Lourens氏は「われわれは、アジャイルの価値が理解してもらえるよう、結果についての透明性を保っている。私はあらゆる議論の場で指標を共有するようにしており、チームとしてもその指標を用いて、継続的に改善を進めている。指標による評価がなければ、結果がこれまでと同じなのか、良くなっているのか、悪くなっているのかを判断することが難しくなる」と述べたあと、IT部門がほかの部門と、どのようにビジネス上のメリットに関する情報を共有しているかについて説明した。
「エンジニアや製品スペシャリストを含む、私のチームの一部のメンバーは、進捗状況や結果について話す代わりに、社内向けのニュースレターを作って、よい点と悪い点の両方を論じた。これによって会社のあらゆる人たちに、アジャイルの目的と、アジャイルの手法を使って仕事をすることで培われてきた、従業員エンゲージメントの深さが伝わった」(Lourens氏)
メリットを会社全体に広げる
実際、IT部門でのアジャイルのメリットを認めたほかの幹部は、自分たちの部門にも同じ原則を適用することに前向きになっているという。Lourens氏とIT部門のリーダーシップチームは、この導入プロセスを支援するため、人事部門やマーケティング部門を含む主要な事業部門に対して、アジャイルに関する高度なコーチングを行っている。
人事部門は毎日スタンドアップミーティングを行い、プランニングポーカーを使って目的や進捗状況を評価している。Lourens氏によれば、人事部門は従業員のメリットの再評価を行うプロジェクトや、人材を発見する新たな方法を見いだすプロジェクトを進めているという。

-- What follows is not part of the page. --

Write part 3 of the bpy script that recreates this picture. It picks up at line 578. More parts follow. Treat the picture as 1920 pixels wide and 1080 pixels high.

「私は最初に、事業部門の全員に対して、アジャイルの原則と、それらの原則がどんな分野にも適用できることを伝えた」と同氏は語った。「人事部門はプロジェクトを実施し、何がうまく行っており、どこで改善が必要かを毎日話し合っている。アジャイルの原則を、自分たちに合った形で適用している」
Lourens氏は、人事部門はIT部門からの支援を受けることについて、非常に前向きだと述べている。IT部門は現在、マーケティングチームがアジャイルの手法をどのように生かすかを模索する作業を支援しており、まず問題点と将来集中すべき領域を特定するための振り返り作業から始めているという。同氏は、アジャイルの原則はあらゆる事業部門で活用できると考えている。
「ただ自分の仕事をやるだけなら簡単だ」とLourens氏は言う。「コミュニケーション不足や、誰がどの領域の仕事を担当しているかについての理解不足で、多くの時間が無駄になっている。十分に気をつけなければ、仕事が重複してしまったり、最悪の場合、仕事に穴ができてしまう。毎日コミュニケーションを取ることで、大きな違いが生まれる場合がある」
Lourens氏は、重要なことは、ほかの事業部門がこの新たな働き方を実際に取り入れたことだと述べている。ただし同氏の考えでは、働き方の変革はまだ緒に就いたばかりだという。同氏は、IT部門やその他の部門が働き方を最適化し、事業部門が見いだしたチャンスを生かせるようにするには、もっとできることがあると述べている。